Approaching Outside: Scaling Unsupervised 3D Object Detection from 2D Scene

TL;DR

LiSe addresses unsupervised 3D object detection in sparse LiDAR environments by integrating LiDAR with rich 2D scene cues through a self-paced learning framework. It generates pseudo labels from both LiDAR (multi-traversal) and open-vocabulary 2D detectors with SAM, then refines them via a distance-aware fusion strategy and an adaptive sampling mechanism that emphasizes long-tail, distant, and small objects. A weak model aggregation scheme combines diverse snapshots into a robust final model, yielding substantial improvements over prior methods on nuScenes and Lyft, including long-range BEV performance that can surpass fully supervised baselines. The work demonstrates that open-vocabulary 2D priors, when carefully fused with LiDAR data and guided by self-paced learning, significantly enhance unsupervised 3D detection and offer practical benefits for robust autonomous navigation.

Abstract

The unsupervised 3D object detection is to accurately detect objects in unstructured environments with no explicit supervisory signals. This task, given sparse LiDAR point clouds, often results in compromised performance for detecting distant or small objects due to the inherent sparsity and limited spatial resolution. In this paper, we are among the early attempts to integrate LiDAR data with 2D images for unsupervised 3D detection and introduce a new method, dubbed LiDAR-2D Self-paced Learning (LiSe).
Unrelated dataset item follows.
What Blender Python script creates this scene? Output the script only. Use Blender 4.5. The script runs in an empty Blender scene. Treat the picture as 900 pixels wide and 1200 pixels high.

We argue that RGB images serve as a valuable complement to LiDAR data, offering precise 2D localization cues, particularly when scarce LiDAR points are available for certain objects. Considering the unique characteristics of both modalities, our framework devises a self-paced learning pipeline that incorporates adaptive sampling and weak model aggregation strategies. The adaptive sampling strategy dynamically tunes the distribution of pseudo labels during training, countering the tendency of models to overfit easily detected samples, such as nearby and large-sized objects. By doing so, it ensures a balanced learning trajectory across varying object scales and distances. The weak model aggregation component consolidates the strengths of models trained under different pseudo label distributions, culminating in a robust and powerful final model. Experimental evaluations validate the efficacy of our proposed LiSe method, manifesting significant improvements of +7.1% AP$_{BEV}$ and +3.4% AP$_{3D}$ on nuScenes, and +8.3% AP$_{BEV}$ and +7.4% AP$_{3D}$ on Lyft compared to existing techniques.

Figures (5)

• Figure 1: We show typical limitations of LiDAR-based methods for unsupervised 3D object detection. Compared with the prevailing LiDAR-based method, i.e., MODEST you2022learning generally misses objects in the distance and small objects (left), our proposed method LiSe successfully recalls such objects (right). Best viewed in color: the green boxes are ground truth labels and the red boxes are predictions.
• Figure 2: Illustration of the pseudo label generation process in LiSe, which distinctively harnesses information density from 2D scenes to complement LiDAR data. Our approach involves a generation method tailored for each modality to obtain LiDAR-based and image-based 3D boxes. In the LiDAR branch, an off-the-shelf multi-traversal based method generates pseudo labels, primarily covering near-range objects. Concurrently, the image branch uses a pretrained open-vocabulary 2D detector and Segment-Anything-Model to generate 2D contours from images, which are then mapped into 3D space. Following this, a distance-aware 3D boxes integration process fuses boxes from both LiDAR and image modalities. Notably, image-based boxes at longer ranges (e.g., > 10m) are merged with LiDAR-based 3D boxes. This integration addresses the limitations of LiDAR-based method in detecting long-range and small objects. The resulting pseudo labels are proficient in originally challenging samples (e.g., distant and small objects) for LiDAR-based methods, laying a solid foundation for enhancing detection model performance on these challenging cases.
• Figure 3: Illustration of the self-paced learning process in LiSe. Initial distribution of objects and inference distribution after training are first calculated with the distance volume-based metric. Adaptive sampling strategy thus updates sampling rates for different objects based on changes in two distributions. We further consider weak model aggregation to combine newly trained model with previously aggregated model to obtain a stronger, more robust model for current round. Finally, we iteratively update distribution of pseudo labels and model weight for $T$ rounds to obtain the final model.
• Figure 4: Statistical analysis of performance of different models. (a) Visualization comparison of the performances of various methods. This comparison shows superiority of LiSe over purely LiDAR-based methods. (b) Visualization of performance changes throughout the training process. The trend shows combination of adaptive sampling strategy with weak model aggregation ensures a stable and effective training process.
• Figure 5: Visualization comparison between MODEST you2022learning, OYSTER zhang2023towards, LiSe (ours), and ground truth boxes. The overall results indicate LiSe is superior in detecting distant and small objects. Green boxes represent ground truth labels, red boxes indicate predictions and blue circles highlight differences in predictions.